Along with the ways in which the services Oak Lawn UMC and Prestonwood Baptist Church do or do not accomplish the goals of feminist theology, there are other interesting ways in which the two services compare and contrast. While the Oak Lawn service is community-oriented and focused on the collective calling of the church, the Prestonwood service is focused on the family unit and how the father can be a figure of faith. Even in their opportunities to serve, Oak Lawn outreaches to the homeless community in their area, while Prestonwood is focused on the family matter of pregnancy/abortion. Even in their announcement slides preceding the service, Prestonwood’s focus on the family was visible as they advertised their couples mentor program, while Oak Lawn’s announcements remained community-related. The use of God-talk language is another interesting point of difference between the two services. The two services differ not just in their use of pronouns in reference to God, but also in the metaphors of God they employ. The two men in the Prestonwood service refer to God as a male by using the male “he/him” pronouns. Feminist theology takes issue with this habit, as it perpetuates the idolatry of the male, for as Mary Daly says, “If God is male, then the male is God.” In contrast, in the Oak Lawn service only Jesus is referred to by male pronouns, and God is never referred to with pronouns of any kind. In terms of metaphors for God, Pastor Rachel Baughman says “you are our rock and our redeemer” in her prayer. On the other hand, the two men in the Prestonwood service heavily use victory language in their God-talk.
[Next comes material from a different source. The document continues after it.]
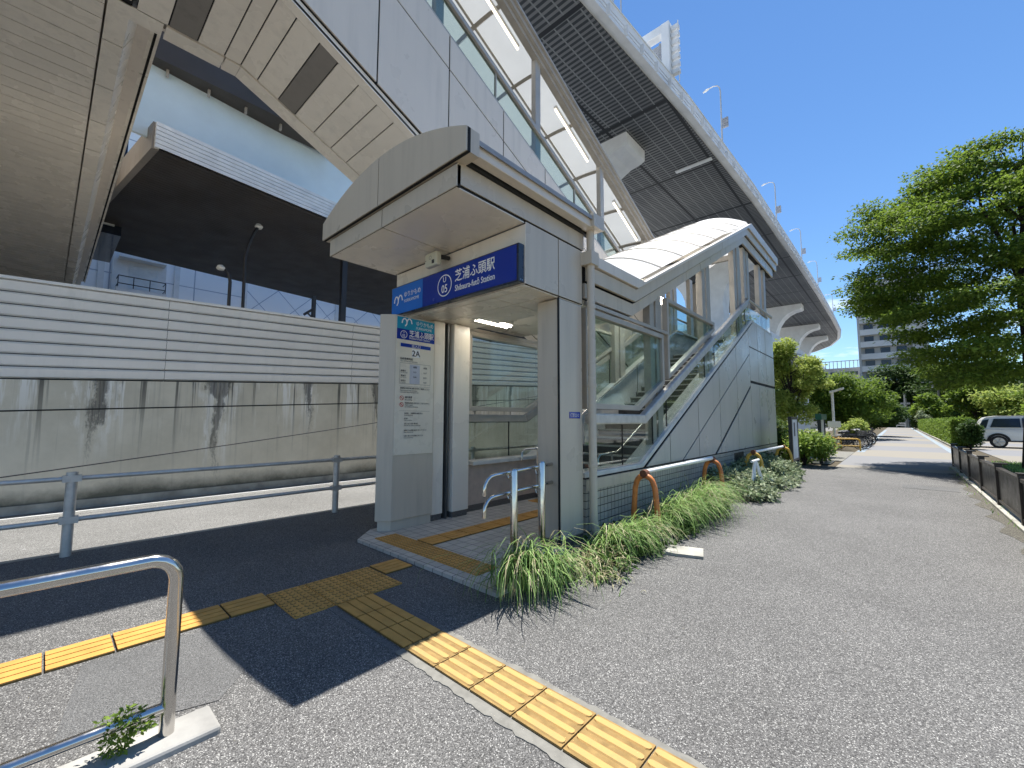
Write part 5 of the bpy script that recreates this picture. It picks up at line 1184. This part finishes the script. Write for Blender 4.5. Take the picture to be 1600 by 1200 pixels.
# bicycles
def bicycle(label):
    t = thing('bicycle', label, 'bicycle', (0, 0, 0), 'bicycles parked in a row beside the path')
    for x in (-.52, .52):
        w_ = MB(); ring = [(x+.31*math.cos(a), 0, .32+.31*math.sin(a)) for a in [2*math.pi*k/20 for k in range(21)]]; w_.tube(ring, .02, 6, cap=False); wo = w_.build('wheel', 'tyre', t)
        m = MB()
        for k in range(8): a = k*math.pi/4; m.tube([(x, 0, .32), (x+.3*math.cos(a), 0, .32+.3*math.sin(a))], .004, 4)
        m.build('spokes', 'galv', wo)
    m = MB(); A, B, C, D = (-.52, 0, .32), (-.08, 0, .30), (-.22, 0, .72), (.38, 0, .70)
    for p, q in ((A, B), (A, C), (B, C), (C, D), (B, D), (D, (.52, 0, .32)), (D, (.34, 0, .92))): m.tube([p, q], .018, 6)
    m.build('frame', 'black', t); m = MB(); m.tube([(-.36, 0, .84), (-.22, 0, .86), (-.08, 0, .85)], [.07, .06, .03], 8); m.tube([(-.22, 0, .7), (-.22, 0, .85)], .015, 6); m.build('saddle', 'black', t)
    m = MB(); m.tube([(.22, -.27, .98), (.33, -.15, 1.0), (.34, 0, .95), (.33, .15, 1.0), (.22, .27, .98)], .014, 6); m.build('handlebar', 'galv', t)
    m = MB(); m.box(.42, .68, -.13, .13, .70, .715)
    for z in (.78, .84, .9): m.tube([(.42, -.14, z), (.70, -.15, z), (.70, .15, z), (.42, .14, z), (.42, -.14, z)], .006, 4)
    for a, b in ((.42, -.14), (.56, -.145), (.7, -.15), (.7, 0), (.7, .15), (.56, .145), (.42, .14)): m.tube([(a, b, .7), (a, b, .9)], .005, 4)
    m.build('basket', 'black', t)
    m = MB(); m.tube([(-.8, 0, .5), (-.6, 0, .67), (-.4, 0, .62)], .02, 5); m.build('mudguard', 'galv', t); return t
bk = bicycle('black bicycle nearest the yellow pipe stand'); bk.location = (-1.95, 27.6, .0); bk.rotation_euler = (0, 0, R(14))
for k in range(15):
    y = 28.5+.85*k+rnd.uniform(-.15, .15)
    dup(bk, (-1.92+rnd.uniform(-.12, .12), y, 0), R(rnd.uniform(-8, 22)+(180 if rnd.random() < .3 else 0)), 'black bicycle packed among others in the row beyond the yellow stand')
# signal pole and utility pole far down the path
t = thing('signal_pole', 'grey pole with a green sign on an arm at the end of the path', 'signal pole', (1.3, 115, 0)); m = MB(); m.tube([(1.3, 115, -.1), (1.3, 115, 7)], .26, 12); m.box(.6, 2.0, 114.8, 115.2, 4.6, 4.95); m.build('pole', 'galv', t, smooth=True)
m = MB(); m.tube([(1.3, 115, 3.6), (-.6, 115, 3.5)], .08, 8); m.build('arm', 'galv', t); m = MB(); m.box(-1.0, -.2, 114.7, 114.9, 2.4, 3.7); m.build('signal_head', 'greenlamp', t)
t = thing('utility_pole', 'concrete utility pole with cross-arm and white transformers behind the trees', 'utility pole', (5.3, 100, 0)); m = MB(); m.tube([(5.3, 100, -.1), (5.3, 100, 8.6)], [.2, .14], 10); m.build('pole', 'concrete', t)
m = MB(); m.box(3.3, 6.0, 99.9, 100.1, 7.8, 7.95); m.build('cross_arm', 'galv', t)
for x in (4.75, 5.85): m = MB(); m.cyl((x, 100, 6.9), .28, .65, 'z', 12); m.build('transformer', 'white', t)
t = thing('white_gate', 'small white rail barrier across the far end of the path', 'barrier', (.4, 110, 0)); m = MB()
for z in (.4, .8): m.box(-.3, 1.1, 109.95, 110.05, z, z+.18)
for x in (-.2, 1.0): m.box(x-.05, x+.05, 109.97, 110.03, -.05, .98)
m.build('rails', 'white', t)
Using words like “conflict,” “conquest,” “consequences,” and even saying that the passage is “all about victory,” they create a tone of severity that is rooted in the patriarchal metaphor of God as a victorious king, which establishes a distance between God and the individual.
Given the extent to which these two services represent the ethics and goals of feminism, when reviewing them from a feminist perspective, it is clear that Oak Lawn UMC’s service is a better reflection of feminist values than Prestonwood Baptist Church’s service.